Disabling Spectre and Meltdown mitigation on Linux 4.1X

After the whole Spectre and Meltdown fiasco has cooled down, let’s take a look at real world performance with the mitigation patches applied to the Linux kernel. Lately I noticed that my personal ThinkPad X220 is really sluggish, and I needed something to blame.

After a recent system upgrade from Ubuntu 17.10 to Ubuntu 18.04, I noticed that my system just feels slower. Opening PyCharm takes ages, compiling the Ubuntu kernel takes 30 minutes more and Firefox is struggling to render complex pages such as YouTube. I blamed it on my old SSD and brushed it off, but it started to get really annoying, considering my i5-2520m is performing like a last-gen i5 M540 in my dads ThinkPad X201.

Turns out, the real problem here is the mitigation for the x86 “security” bugs, more specifically repoline and KPTI.

The benchmarks

In order to test performance of a mixed I/O heavy work load, I used the Phoronix Test Suite pts/compilebench-1.0.2 and a simple time on a Linux kernel compile. I tested a few kernels on my X220:

• 4.13.0-32-generic
• 4.15.0-13-generic
• 4.16-insecure

The 4.13 kernel is the original kernel Ubuntu keeps when installing a system for rollbacks. This kernel has no patches for Spectre and Meltdown. The 4.15 kernel is the latest kernel for Ubuntu 18.04 LTS with the KPTI and retpoline patchset applied and enabled, and 4.16-insecure is my own custom build of the mainline kernel provided by the Ubuntu Mainline kernel team, but with the retpoline and KPTI patches disabled via the config.

First, let’s look at the results from the Phoronix test suite. The results are in MB/s.

From the image we can see that the 4.16 kernel is in itself faster than the old 4.13 kernel, but the 4.15 kernel with the Spectre and Meltdown patches applied is significantly slower on the I/O heavy workloads. On the raw CPU workloads the perform almost the same.
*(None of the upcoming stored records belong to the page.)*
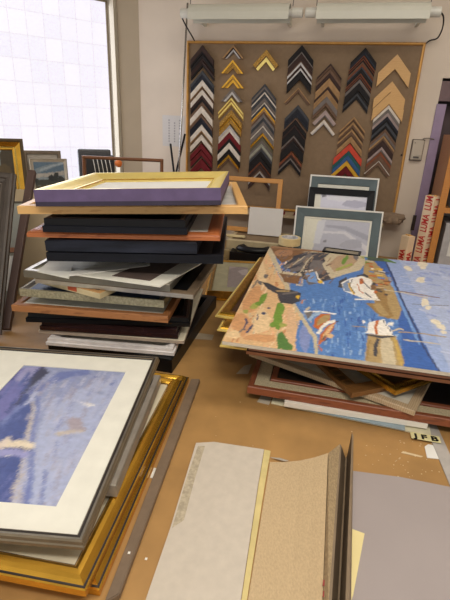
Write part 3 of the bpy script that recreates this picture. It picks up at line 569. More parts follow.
# small frame lying cornerwise on the blue picture
A = at(100, 299, 1.098); l = at(63, 282, 1.098); r = at(122, 283, 1.098)
bi = ((r-A).normalized()+(l-A).normalized()).normalized(); ex = Matrix.Rotation(-pi/4, 3, 'Z') @ bi; M = axes(A, ex, V((-ex.y, ex.x, 0)))
sf = frame('small_frame', 'small pale wood frame with red mark lying cornerwise on the blue picture', M, .20, .20, P_flat(.014, .0165), [wood((196, 152, 98), (176, 130, 80)), mat((206, 190, 150), .5)], (1, 0, 0, 0, 0, 0), group=GP)
link('red_mark', box(B(), (-.0006, .075, .003), (.0125, .105, .0169)), mat((186, 84, 48), .6), sf)

f, M, w = lay('brushed silver frame holding loose white mats in the left pile', (24, 277), (170, 292), 1.128, 1.1285, .40, P_flat(.016, .019), [SILV, mat((120, 116, 104), .4, .6)], (1, 0, 0, 0, 0, 0), fill=CREAM, fz=.012, **k_)
M2 = M @ Matrix.Translation((.03, .0, -.0127))
frame('picture_frame', 'brown topped silver frame jutting right beneath the brushed silver frame', M2, w+.028, .42, P_flat(.022, .0122), [SILVD, mat((104, 88, 70), .5), SILV], (2, 1, 1, 1, 0, 0), group=GP, fill=BLACK)
# loose mats and strips on the silver frame
def slab(name, label, cat, px, z, th, m, group=None, bev=0):
    P = [at(x, y, z) for x, y in px]; c = sum(P, V())/len(P); c.z = z
    bm = prism(B(), [(p.x-c.x, p.y-c.y) for p in P], 0, th); return tag(link(name, bm, m, None, Matrix.Translation(c)), label, cat, group)
zq = 1.146
slab('mat_board', 'loose cream mat board at the left front of the silver frame', 'mat board', [(37, 272), (69, 279), (73, 264), (50, 261)], zq, .002, CREAM)
slab('card_strip', 'pale card strip lying crosswise over the loose mats', 'card', [(68, 276.5), (150, 266), (150, 263), (70, 272)], zq+.006, .002, PAPER)
slab('mat_board', 'white mat board with dark opening at the right of the silver frame', 'mat board', [(72, 275), (160, 287.5), (205, 262), (118, 257)], zq+.0025, .003, CREAM)
slab('dark_photograph', 'dark picture showing in the opening of the white mat', 'picture', [(112, 276), (150, 281), (180, 263), (150, 260)], zq+.0058, .001, mat((92, 78, 72), .6))
# black deep frames, two different ones
KNOT = mat((15, 17, 24), .5, 0, .6, 7, (1, 7, 7), .2, rgb2=(44, 48, 62), spec=.22)
lay('second black frame jutting right under the knotty black frame', (47, 261), (223, 264), 1.184, 1.198, .47, P_slope(.035, .022, .008), [BLUEBLK, BLACK], (0, 0, 0, 1, 1, 1, 1, 1, 1, 0), fill=mat((40, 34, 34), .7), fz=.012, **k_)
lay('knotty black stained frame in the upper part of the left pile', (46, 251), (197, 254), 1.2075, 1.2215, .40, P_flat(.03, .028), [KNOT, mat((66, 48, 42), .5)], (0, 0, 1, 1, 1, 0), fill=mat((72, 54, 46), .7), fz=.018, **k_)
lay('orange stained wooden frame with white mat in the upper left pile', (27, 237), (220, 241), 1.241, 1.2545, .46, P_round(.035, .016), [OWOOD], mb=(.05, PAPER), fill=PAPER, fz=.010, **k_)
lay('slim black frame with brown top under the pale wooden frame', (43, 232), (187, 235), 1.2585, 1.2695, .40, P_step(.03, .033), [BLUEBLK, BLACK, mat((84, 66, 54), .5)], (0, 0, 1, 0, 2, 2, 2, 2, 2, 0, 0), fill=BLACK, fz=.018, **k_)
lay('pale wooden frame with speckled grey board, second from top of left pile', (18, 214), (247.5, 214), 1.296, 1.3155, .48, P_flat(.022, .019), [LWOOD], fill=mat((182, 178, 172), .7, 0, .18, 22), fz=.009, dy=-.010, **k_)
f, M, w = lay('deep purple frame with gold inner slope on top of the left pile', (36, 206.5), (221, 205), 1.3185, 1.3435, .42, [(0, 0), (0, .010), (-.0, .0102), (0, .0365), (.001, .0375), (.006, .0375), (.012, .035), (.026, .027), (.036, .022), (.042, .022), (.046, .019), (.05, .016), (.05, 0)],
    [PURPLE, mat((52, 44, 66), .5), GOLDB, GOLD], (1, 1, 0, 0, 2, 2, 2, 2, 2, 3, 2, 2, 1), fill=PAPER, fz=.014, dy=-.016, **k_)
# ================================================================== CENTRE BACK
# small picture lying on the table
M, w = flat((207, 297), (262, 300), .915, None, 0)
f = frame('framed_picture', 'small grey print in olive mat and gold frame lying between the two piles', M, .22, .40, P_slope(.018, .026, .016), [GOLDD, mat((126, 110, 74), .5, .3)], (0, 0, 1, 1, 0, 1, 0, 0, 0, 0), mb=(.055, mat((142, 134, 104), .8)), fill=mat((120, 106, 80), .8), fz=.016)
art('picture', f, M, (.07, .07, .15, .33), .0175, [(paint((128, 116, 112)), blob(240, 280, 18, 12)), (paint((96, 88, 86)), stroke([(222, 292), (250, 294)], 3)), (paint((158, 146, 142)), blob(246, 272, 8, 3))], paint((148, 134, 128)))
M3 = M @ Matrix.Translation((-.012, .01, -.0145)); 
frame('picture_frame', 'thin gold frame directly under the small olive matted print', M3, .24, .40, P_round(.02, .013), [GOLD], fill=DWOOD)
# cardboard stack behind carrying the card, the tape and the dark frames
def block(name, label, cat, px, Yd, z0, size, m, yaw=-13, group=None, bev=.001):
    O = atY(px[0], px[1], Yd); M = Matrix.Translation((O.x, O.y, z0)) @ Matrix.Rotation(radians(yaw), 4, 'Z')
    return tag(link(name, box(B(), (0, 0, 0), size, 0, bev), m, None, M), label, cat, group)
ZS = 1.0
OLV = mat((150, 132, 92), .6, 0, .12, 20)
c = at(228, 249, ZS)+V((0, .175, 0))
Mst = Matrix.Translation((c.x-.02, c.y, T+.002)) @ Matrix.Rotation(radians(-12), 4, 'Z')
frame('picture_frame', 'olive grey frame lying at the back below the leaning white card', Mst @ Matrix.Translation((0, 0, .0)), .30, .26, P_flat(.03, .048), [OLV, mat((118, 104, 76), .6)], (0, 0, 1, 0, 0, 0), fill=DWOOD, fz=.03)
frame('picture_frame', 'cream rimmed frame lying on the olive grey frame at the back', Mst @ Matrix.Translation((.01, .01, .0495)), .28, .24, P_flat(.022, .046), [mat((176, 160, 126), .6), mat((140, 122, 88), .6)], (0, 0, 0, 1, 0, 0), fill=mat((120, 98, 70), .8), fz=.044)
# dark glossy frames in front of that stack with an oval brass opening
Mk = Matrix.Translation(at(229, 263, T+.003)) @ Matrix.Rotation(radians(-10), 4, 'Z')
frame('black_frame', 'glossy black frame lying behind the small olive matted print, lower of two', Mk, .21, .11, P_slope(.035, .055, .04), [BLACK], group='glossy black frames between the piles', fill=BLACK, fz=.03)
bk = thing('black_frame', 'glossy black rounded frame on top at the back, over the brass oval', 'picture frame', Mk @ Matrix.Translation((.02, .0, .0565)) , 'glossy black frames between the piles')
bm = B(); nn = 28
for a_, z in ((.085, 0), (.09, .006), (.08, .018), (.06, .024), (.045, .016), (.045, 0)):
    pass
R_ = [[bm.verts.new((.09+a_*cos(2*pi*k/nn), .055+a_*.6*sin(2*pi*k/nn), z)) for k in range(nn)] for a_, z in ((.085, 0), (.09, .006), (.08, .018), (.06, .024), (.045, .016), (.045, 0))]
for q in range(6):
    for k in range(nn): bm.faces.new((R_[q][k], R_[q][(k+1) % nn], R_[(q+1) % 6][(k+1) % nn], R_[(q+1) % 6][k]))
link('moulding', bm, BLACK, bk, smooth=True)
link('backing', prism(B(), [(.09+.046*cos(2*pi*k/nn), .055+.0276*sin(2*pi*k/nn)) for k in range(nn)], .002, .005), mat((60, 54, 50), .6), bk)
O = at(246, 266, T+.0035); bm = B(); bmesh.ops.create_uvsphere(bm, u_segments=24, v_segments=10, radius=1)
for v in bm.verts: v.co = V((v.co.x*.05, v.co.y*.022, max(v.co.z, -.1)*.016))
tag(link('brass_dish', bm, mat((190, 160, 100), .35, .6), None, Matrix.Translation((O.x, O.y, T+.0035)), True), 'shallow brass oval in front of the glossy black frames', 'dish')
# small silver picture at the pile's right edge
P0 = at(224, 252, ZS); P0.z = T+.1
Ms, ws, hs = upright(V((c.x+.0, c.y+.06, ZS+.0)), radians(-10), radians(25), (226, 236), (246, 237), (236, 236), ZS)
f = frame('small_frame', 'tiny silver framed picture leaning beside the right edge of the left pile', Ms, ws, hs, P_round(.009, .012), [mat((196, 180, 140), .4, .4)], fill=mat((120, 128, 124), .6), fz=.006)
# leaning white card
Mc, wc, hc = upright(V((c.x+.1, c.y+.12, ZS)), radians(-10), radians(14), (250, 207), (283.5, 210), (267, 208), ZS)
tag(link('white_card', box(B(), (0, 0, 0), (wc, hc, .003), 0, .0006), mat((206, 202, 198), .7, 0, .03, 9), None, Mc), 'blank white card leaning against the light wooden frame', 'card')
# upright light wooden frame
f, M, w, h = leaner('open light wooden frame standing behind the white card below the samples', V((c.x+.1, c.y+.17, ZS)), -11, 8, (212, 177.5), (283.5, 178.5), (260, 178), ZS+.0, P_flat(.022, .018), [wood((206, 150, 84), (186, 130, 66))], cat='empty frame')
# tape roll
Pk = at(268, 252, ZS); Mq = Matrix.Translation((Pk.x, Pk.y-.0, T+.001)) @ Matrix.Rotation(radians(-12), 4, 'Z')
cb = thing('cardboard_box', 'flat brown cardboard box under the masking tape roll', 'box', Mq)
link('body', box(B(), (0, 0, 0), (.24, .115, ZS-T-.002), 0, .002), mat((158, 120, 86), .8, 0, .1, 14), cb); link('lid_flap', box(B(), (.004, .004, ZS-T-.002), (.236, .055, ZS-T-.0005)), mat((150, 112, 78), .8, 0, .1, 14), cb)
Pt = at(290, 246, ZS); 
tr_ = thing('tape_roll', 'roll of cream masking tape lying right of the white card', 'tape', Matrix.Translation((Pt.x, Pt.y+.03, ZS)))
def cyl_ring(ro, ri, h, n=40):
    bm = B(); C = [[bm.verts.new((r*cos(2*pi*k/n), r*sin(2*pi*k/n), z)) for k in range(n)] for r, z in ((ro, .001), (ro, h-.001), (ro-.001, h), (ri, h), (ri, 0), (ro-.001, 0))]
    for q in range(6):
        for k in range(n): bm.faces.new((C[q][k], C[q][(k+1) % n], C[(q+1) % 6][(k+1) % n], C[(q+1) % 6][k]))
    return bm
link('tape', cyl_ring(.050, .039, .034), mat((216, 196, 146), .6, 0, .06, 40), tr_)
link('core', cyl_ring(.039, .0365, .034), mat((206, 204, 204), .7, 0, .35, 60), tr_)
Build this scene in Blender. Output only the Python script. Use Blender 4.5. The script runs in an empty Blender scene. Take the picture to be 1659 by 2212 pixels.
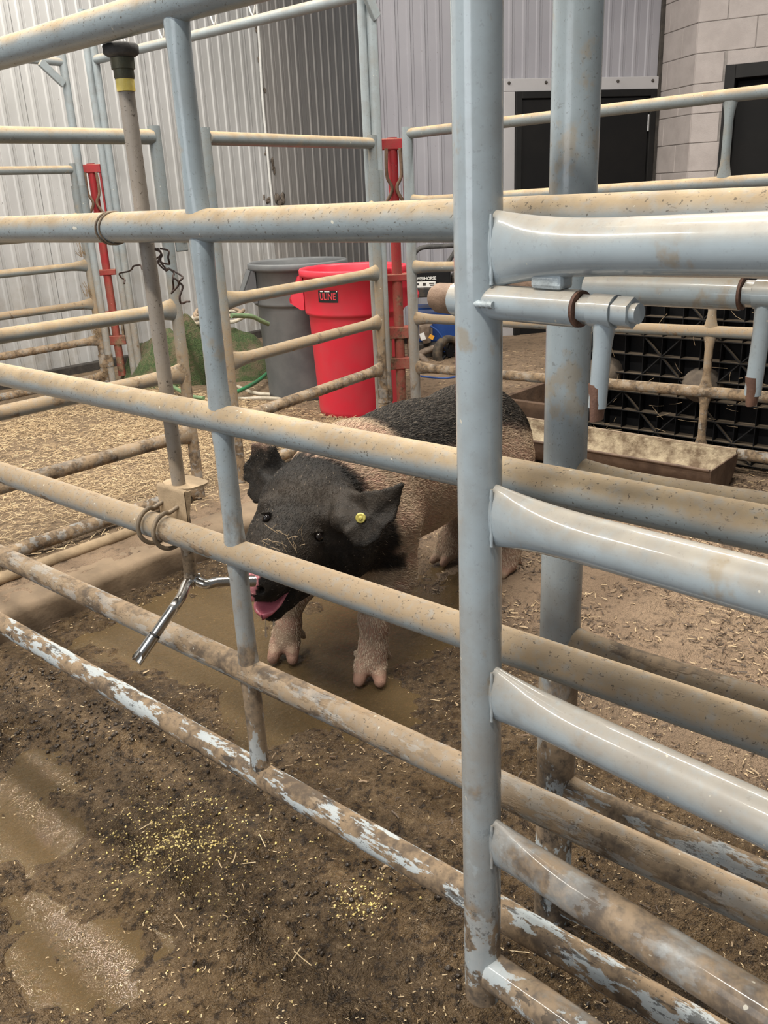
import bpy, bmesh, math, random
import numpy as np
from mathutils import Vector, Matrix

random.seed(7)
RNG = np.random.default_rng(11)
S = bpy.context.scene
COL = S.collection

# ------------------------------------------------------------------ camera, world, lights, exposure
IW, IH, FPX = 1659.0, 2212.0, 1870.0
CAMZ = 1.22
YAW, PITCH, ROLL = math.radians(41.836), math.radians(20.35), math.radians(2.7)
_h = np.array([math.cos(YAW), math.sin(YAW), 0.0]); _up = np.array([0, 0, 1.0]); _r = np.cross(_h, _up)
CF = math.cos(PITCH) * _h - math.sin(PITCH) * _up
_U = math.sin(PITCH) * _h + math.cos(PITCH) * _up
CR = math.cos(ROLL) * _r - math.sin(ROLL) * _U
CU = math.sin(ROLL) * _r + math.cos(ROLL) * _U
CC = np.array([0, 0, CAMZ])

cam_d = bpy.data.cameras.new('camera'); cam = bpy.data.objects.new('camera', cam_d); COL.objects.link(cam)
M = Matrix(((CR[0], CU[0], -CF[0], 0), (CR[1], CU[1], -CF[1], 0), (CR[2], CU[2], -CF[2], CAMZ), (0, 0, 0, 1)))
cam.matrix_world = M
cam_d.sensor_fit = 'VERTICAL'; cam_d.sensor_height = 24.0
cam_d.lens = 24.0 * FPX / IH
cam_d.clip_start = 0.02; cam_d.clip_end = 60
S.camera = cam

S.view_settings.view_transform = 'Standard'; S.view_settings.look = 'None'
S.view_settings.gamma = 1.0; S.view_settings.use_curve_mapping = False
S.view_settings.exposure = 0.5

W = bpy.data.worlds.new('barn_air'); S.world = W; W.use_nodes = True
W.node_tree.nodes['Background'].inputs[0].default_value = (0.93, 0.96, 1.0, 1)
W.node_tree.nodes['Background'].inputs[1].default_value = 0.15

def area(name, loc, target, sx, sy, power, colr=(1, 0.94, 0.84)):
    l = bpy.data.lights.new(name, 'AREA'); l.shape = 'RECTANGLE'; l.size = sx; l.size_y = sy
    l.energy = power; l.color = colr
    o = bpy.data.objects.new(name, l); COL.objects.link(o); o.location = loc
    o.rotation_euler = (Vector(target) - Vector(loc)).to_track_quat('-Z', 'Y').to_euler()
    return o
for (lx, ly, lp) in ((1.2, 1.6, 105), (2.3, 4.7, 120), (-0.9, 0.6, 120), (4.0, 1.4, 115), (-1.2, 4.0, 90)):
    area('ceiling_strip_light', (lx, ly, 4.1), (lx, ly, 0), 0.22, 2.4, lp)
area('barn_door_daylight', (-3.6, 1.2, 2.1), (1.5, 2.2, 0.6), 2.6, 3.0, 55, (0.92, 0.96, 1.0))

# ------------------------------------------------------------------ pixel helper (photo frame -> point on a known plane)
def ray(x, y): return CF * FPX + CR * (x - IW / 2) - CU * (y - IH / 2)
def PX(x, y, X): d = ray(x, y); return CC + d * (X / d[0])
def PY(x, y, Y): d = ray(x, y); return CC + d * (Y / d[1])
def PZ(x, y, Z): d = ray(x, y); return CC + d * ((Z - CAMZ) / d[2])

# ------------------------------------------------------------------ noise
def vnoise(x, y, seed=0):
    xi = np.floor(x).astype(np.int64); yi = np.floor(y).astype(np.int64)
    fx = x - xi; fy = y - yi; fx = fx * fx * (3 - 2 * fx); fy = fy * fy * (3 - 2 * fy)
    def hsh(a, b):
        n = (a * 374761393 + b * 668265263 + seed * 982451653) & 0x7fffffff
        n = ((n ^ (n >> 13)) * 1274126177) & 0x7fffffff
        return ((n ^ (n >> 16)) & 0xffff) / 65535.0
    return (hsh(xi, yi) * (1 - fx) + hsh(xi + 1, yi) * fx) * (1 - fy) + (hsh(xi, yi + 1) * (1 - fx) + hsh(xi + 1, yi + 1) * fx) * fy
def fbm(x, y, o=4, seed=0):
    s = 0; a = 0.5; t = 0
    for i in range(o):
        s = s + a * vnoise(x * 2 ** i, y * 2 ** i, seed + i); t += a; a *= 0.5
    return s / t
def sstep(a, b, x):
    t = np.clip((x - a) / (b - a), 0, 1); return t * t * (3 - 2 * t)

# ------------------------------------------------------------------ materials
MATS = {}
class NT:
    def __init__(s, name):
        s.m = bpy.data.materials.new(name); s.m.use_nodes = True
        s.t = s.m.node_tree; s.b = s.t.nodes['Principled BSDF']; MATS[name] = s.m
    def n(s, typ, **kw):
        nd = s.t.nodes.new(typ)
        for k, v in kw.items(): setattr(nd, k, v)
        return nd
    def l(s, a, b): s.t.links.new(a, b)
    def val(s, sock, v):
        if hasattr(v, 'is_output') or isinstance(v, bpy.types.NodeSocket): s.l(v, sock)
        else: sock.default_value = v
    def math(s, op, a, b=None, c=None):
        nd = s.n('ShaderNodeMath', operation=op); s.val(nd.inputs[0], a)
        if b is not None: s.val(nd.inputs[1], b)
        if c is not None: s.val(nd.inputs[2], c)
        return nd.outputs[0]
    def ramp(s, v, lo, hi, a=0.0, b=1.0):
        nd = s.n('ShaderNodeMapRange', interpolation_type='SMOOTHSTEP'); s.val(nd.inputs[0], v)
        nd.inputs[1].default_value = lo; nd.inputs[2].default_value = hi
        nd.inputs[3].default_value = a; nd.inputs[4].default_value = b
        return nd.outputs[0]
    def mix(s, f, a, b):
        nd = s.n('ShaderNodeMix', data_type='RGBA'); s.val(nd.inputs[0], f)
        for sock, v in ((nd.inputs[6], a), (nd.inputs[7], b)):
            if isinstance(v, tuple): sock.default_value = (*v, 1) if len(v) == 3 else v
            else: s.l(v, sock)
        return nd.outputs[2]
    def coord(s, kind='Object', scale=(1, 1, 1), loc=(0, 0, 0)):
        if kind == 'World': src = s.n('ShaderNodeNewGeometry').outputs['Position']
        else: src = s.n('ShaderNodeTexCoord').outputs[kind]
        mp = s.n('ShaderNodeMapping'); s.l(src, mp.inputs[0])
        mp.inputs['Scale'].default_value = scale; mp.inputs['Location'].default_value = loc
        return mp.outputs[0]
    def noise(s, vec, scale, detail=4, rough=0.55):
        nd = s.n('ShaderNodeTexNoise'); s.l(vec, nd.inputs['Vector'])
        nd.inputs['Scale'].default_value = scale; nd.inputs['Detail'].default_value = detail; nd.inputs['Roughness'].default_value = rough
        return nd.outputs[0]
    def bump(s, h, strength=0.3, dist=0.01):
        nd = s.n('ShaderNodeBump'); s.l(h, nd.inputs['Height']); nd.inputs['Strength'].default_value = strength
        nd.inputs['Distance'].default_value = dist; s.l(nd.outputs[0], s.b.inputs['Normal'])
    def out(s, col=None, rough=None, metal=None, spec=None):
        if col is not None:
            if isinstance(col, tuple): s.b.inputs['Base Color'].default_value = (*col, 1)
            else: s.l(col, s.b.inputs['Base Color'])
        if rough is not None: s.val(s.b.inputs['Roughness'], rough)
        if metal is not None: s.val(s.b.inputs['Metallic'], metal)
        if spec is not None: s.b.inputs['Specular IOR Level'].default_value = spec
        return s.m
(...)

Here is the normalized performance hit.

In this test we clearly see that the performance hit on raw CPU workloads is not impacted that significantly, but I/O heavy workloads that require a lot of syscalls are up to 50% slower. This explains why PyCharm is indexing and opening painfully slow.

Now, let’s take a look at my custom little benchmark, where I compile the Linux 4.16 kernel straight from kernel.org. The commands to replicate these benchmarks are:

wget https://cdn.kernel.org/pub/linux/kernel/v4.x/linux-4.16.tar.xz
tar -xf linux-4.16.tar.xz
cd linux-4.16
time bash -c "git init . && git add . && git commit -m '1'"
make defconfig
time make -j4

Here are the wall clock time resuls from the benchmark in seconds:

Here we can clearly see that the Linux compile time on the 4.15 kernel takes a lot more time. This explains the 30 minutes longer Ubuntu kernel build time. Here is the normalized performance hit in percents:

Here we can see that the impact is around 10%, and that sounds about right for these patches. One could argue that a 10% performance hit is not that bad, but I disagree. According to userbenchmark.com, the i5-2520m is in itself only around 15% faster than a older i5 M540. These patches basically downgrade your laptop or PC one generation behind.

The same is true for the i5-3230m found in the all-so-popular XX30 series of Lenovo ThinkPads, these patches turn your XX30 series laptop into a XX20 series laptop.

So what now?

In order to keep performance on older laptops, I have decided to distribute my -insecure kernels via a APT repository for Ubuntu. This way, people who do not believe in Spectre or Meltdown or who want a 10% performance boost have the option to install my custom kernel.

If there is more interest, I will package the kernels for other distributions too.

The repositories are not ready, but the will be ready in a few days time. Thanks for reading!